When it comes to applying "AI" to IT Operations (monitoring and automation are my key focus areas), the industry is immature. For the most part, we've seen textual analysis, anomaly detection, topological analysis, regression analysis, and historical analysis. Some of these can be quite advanced by incorporating supervised learning and neural networks. As more of these capabilities are combined, they can almost seem intelligent and can help humans manage today's scale requirements.

The downsides are that today's AI solutions fail to incorporate general knowledge of how systems operate, they cannot do research and provide advice which is not programmed, and they lack "intelligence" aside from helping humans cope with challenges. The unsupervised learning capabilities are limited today and cannot create newly learned outcomes versus those which are programmed. These defined rule books consist of expected outcomes, which the computer then follows, versus intelligence required to create new outcomes. Incorporation of broader sets of knowledge such as StackOverflow, Quora, vendor knowledge bases, or other great sources of knowledge accessible on the internet would allow computers to derive new outcomes and advice. The use of these rich data sources is in its infancy, once this knowledge becomes integrated and automated it would provide a massive benefit to those complex operating systems.
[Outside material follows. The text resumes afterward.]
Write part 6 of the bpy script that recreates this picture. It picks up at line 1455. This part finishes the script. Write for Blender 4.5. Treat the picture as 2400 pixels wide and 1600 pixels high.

As things evolve and real intelligence starts to take hold this will change, but we are a long way from that point, especially in digital operations today. We have some customers at AppDynamics thinking about the orchestrated enterprise of the future, and how these intelligent agents can help them make better and faster business and operational decisions. We are eagerly working with these customers as a trusted partner, and we look forward to hearing your aspirations, ensuring our alignment on the future state of AppDynamics.